Pada triwulan I 2024 konsumsi rumah tangga tercatat mengalami pertumbuhan 4,91% dan berkontribusi hingga 54,93% dari PDB Indonesia yang saat itu mampu tumbuh 5,11%. Pada tiga bulan pertama itu, konsumsi rumah tangga memiliki momentum untuk tumbuh lantaran ada periode puasa dan pemilu 2024.
Kendati begitu, pertumbuhan yang tak mampu melampaui angka 5% seperti periode-periode sebelumnya merupakan bukti terjadi pelamahan daya beli masyarakat.
Kemudian pada triwulan II 2024, konsumsi rumah tangga tercatat tumbuh 4,93% dan berkontribusi terhadap PDB sebesar 54,53%. Pertumbuhan itu juga relatif lambat lantaran di periode itu ada momen lebaran dan libur sekolah yang notabene merupakan periode pendongkrak konsumsi rumah tangga.
Sementara di triwulan III 2024 konsumsi rumah tangga mencatatkan pertumbuhan 4,91%, lebih lambat dari triwulan sebelumnya. Kontribusi pertumbuhan itu terhadap PDB juga menyusut menjadi 53,08%.
“Itu haruanya ada sense of crisis dari pemerintah. Tapi narasi yang dibangun sampai hari ini, adalah menaikan-menaikan (harga) terus. BPJS iuran naik Juni 2025. KRL diseleksi pakai KTP. Menggelegar saat ini PPN 12%, ini perlu dikritisi,” jelas Eko.
Eko meragukan ekonomi Indonesia bisa mengalami pertumbuhan tinggi di tahun depan jika pengambil kebijakan tetap ngotot ingin menambah beban masyarakat.

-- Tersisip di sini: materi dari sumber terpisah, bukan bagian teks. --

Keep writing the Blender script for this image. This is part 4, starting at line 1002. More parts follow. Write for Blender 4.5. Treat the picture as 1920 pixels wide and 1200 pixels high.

“Kalau itu (seruan frugal living) benar-benar terjadi, konsumsi bisa turun lebih dalam lagi, mungkin 4,8%-4,75%, tergantung momentum juga apakah frugal livingnya saat hari raya atau apa, itu lebih penting karena konsumsi kita menigkatnya musiman,” pungkas Eko.
Sementara itu, Direktur Eksekutif Center of Economic and Law Studies (Celios), Bhima Yudhistira menyebut, frugal living memang bisa membuat pemerintah rugi. Belum lagi, masyarakat mungkin mencari kebutuhan yang tidak dikenai PPN.
Ketika pemerintah hanya mengejar kenaikan tarif PPN, efek sampingnya masyarakat mungkin membeli barang-barang yang tidak dikenai tarif PPN,” ujar Bhima.
Menurutnya, gaya frugal living sebenarnya tak perlu diserukan karena daya beli masyarakat akan otomatis menurun jika kenaikan PPN 12% tidak diimbangi dengan peningkatan pemasukan. [B-19]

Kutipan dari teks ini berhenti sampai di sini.